DIRECTIONS FOR THIS TASK:
Write every line out verbatim and omit the pictures.
— begin —
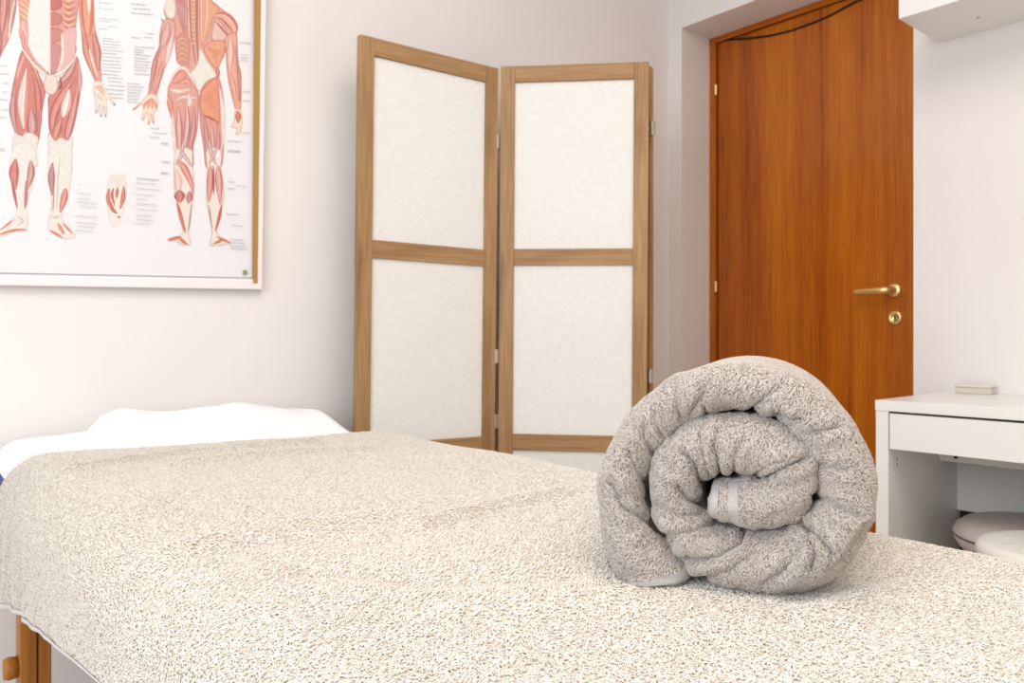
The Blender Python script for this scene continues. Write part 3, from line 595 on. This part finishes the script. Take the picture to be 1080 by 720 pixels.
for q in ([(-10, y2+366, 4), (50, y2+346, 5), (104, y2+342, 4)], [(0, y2+345, 3), (30, y2+322, 4), (50, y2+305, 3)], [(196, y2+346, 4), (225, y2+362, 5), (245, y2+376, 3)], [(226, y2+318, 5), (240, y2+340, 7), (252, y2+362, 4)], [(246, y2+318, 3), (262, y2+335, 4), (286, y2+360, 3)]): S_(q, RD, (226, 140, 120))
for q in ([(72, y2+290, 3), (90, y2+310, 4), (66, y2+330, 2)], [(198, y2+290, 3), (222, y2+296, 4), (236, y2+286, 2)]): S_(q, (196, 188, 182), (214, 208, 202))
# arms
Pg([(-30, -150), (60, -150), (66, -40), (62, 40), (48, 110), (36, 150), (10, 200), (-30, 260)], PK, DR)
S_([(16, -140, 16), (16, 20, 18), (2, 150, 12)], DR, (220, 146, 130)); S_([(48, -140, 10), (48, 0, 12), (34, 130, 8)], DR, (206, 136, 132)); S_([(-20, 40, 12), (-6, 160, 16), (-14, 250, 8)], DR, PK); S_([(60, -10, 3), (40, 90, 4), (36, 160, 5)], LP, CRM)
Pg([(310, -150), (362, -150), (368, 20), (372, 100), (388, 170), (394, 240), (398, 325), (376, 325), (350, 260), (326, 190), (318, 120), (310, 30)], PK, RD)
S_([(340, -140, 16), (344, 40, 26), (346, 150, 14)], (200, 96, 76), (232, 158, 124)); S_([(360, -60, 5), (350, 0, 8), (352, 55, 5)], (220, 206, 196), CRM); S_([(330, 130, 10), (342, 210, 14), (374, 310, 6)], DR, OR); S_([(366, 130, 10), (382, 200, 15), (386, 280, 8)], DR, (222, 140, 122)); S_([(350, 190, 3), (362, 240, 4), (382, 300, 3)], LP, CRM)
Pg([(372, 322), (402, 322), (412, 345), (432, 375), (452, 408), (446, 412), (420, 385), (420, 448), (412, 456), (408, 412), (400, 456), (392, 452), (392, 408), (382, 440), (374, 440), (374, 390), (366, 355)], (244, 228, 216), (222, 196, 180))
S_([(370, 345, 3), (392, 345, 10), (412, 378, 4)], RD, (240, 206, 188)); S_([(376, 370, 3), (392, 384, 6), (408, 394, 3)], (222, 160, 140), (244, 220, 206))
f.build('printed_figure', po, base)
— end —
THE OUTPUT:
The Blender Python script for this scene continues. Write part 3, from line 595 on. This part finishes the script. Take the picture to be 1080 by 720 pixels.
for q in ([(-10, y2+366, 4), (50, y2+346, 5), (104, y2+342, 4)], [(0, y2+345, 3), (30, y2+322, 4), (50, y2+305, 3)], [(196, y2+346, 4), (225, y2+362, 5), (245, y2+376, 3)], [(226, y2+318, 5), (240, y2+340, 7), (252, y2+362, 4)], [(246, y2+318, 3), (262, y2+335, 4), (286, y2+360, 3)]): S_(q, RD, (226, 140, 120))
for q in ([(72, y2+290, 3), (90, y2+310, 4), (66, y2+330, 2)], [(198, y2+290, 3), (222, y2+296, 4), (236, y2+286, 2)]): S_(q, (196, 188, 182), (214, 208, 202))
# arms
Pg([(-30, -150), (60, -150), (66, -40), (62, 40), (48, 110), (36, 150), (10, 200), (-30, 260)], PK, DR)
S_([(16, -140, 16), (16, 20, 18), (2, 150, 12)], DR, (220, 146, 130)); S_([(48, -140, 10), (48, 0, 12), (34, 130, 8)], DR, (206, 136, 132)); S_([(-20, 40, 12), (-6, 160, 16), (-14, 250, 8)], DR, PK); S_([(60, -10, 3), (40, 90, 4), (36, 160, 5)], LP, CRM)
Pg([(310, -150), (362, -150), (368, 20), (372, 100), (388, 170), (394, 240), (398, 325), (376, 325), (350, 260), (326, 190), (318, 120), (310, 30)], PK, RD)
S_([(340, -140, 16), (344, 40, 26), (346, 150, 14)], (200, 96, 76), (232, 158, 124)); S_([(360, -60, 5), (350, 0, 8), (352, 55, 5)], (220, 206, 196), CRM); S_([(330, 130, 10), (342, 210, 14), (374, 310, 6)], DR, OR); S_([(366, 130, 10), (382, 200, 15), (386, 280, 8)], DR, (222, 140, 122)); S_([(350, 190, 3), (362, 240, 4), (382, 300, 3)], LP, CRM)
Pg([(372, 322), (402, 322), (412, 345), (432, 375), (452, 408), (446, 412), (420, 385), (420, 448), (412, 456), (408, 412), (400, 456), (392, 452), (392, 408), (382, 440), (374, 440), (374, 390), (366, 355)], (244, 228, 216), (222, 196, 180))
S_([(370, 345, 3), (392, 345, 10), (412, 378, 4)], RD, (240, 206, 188)); S_([(376, 370, 3), (392, 384, 6), (408, 394, 3)], (222, 160, 140), (244, 220, 206))
f.build('printed_figure', po, base)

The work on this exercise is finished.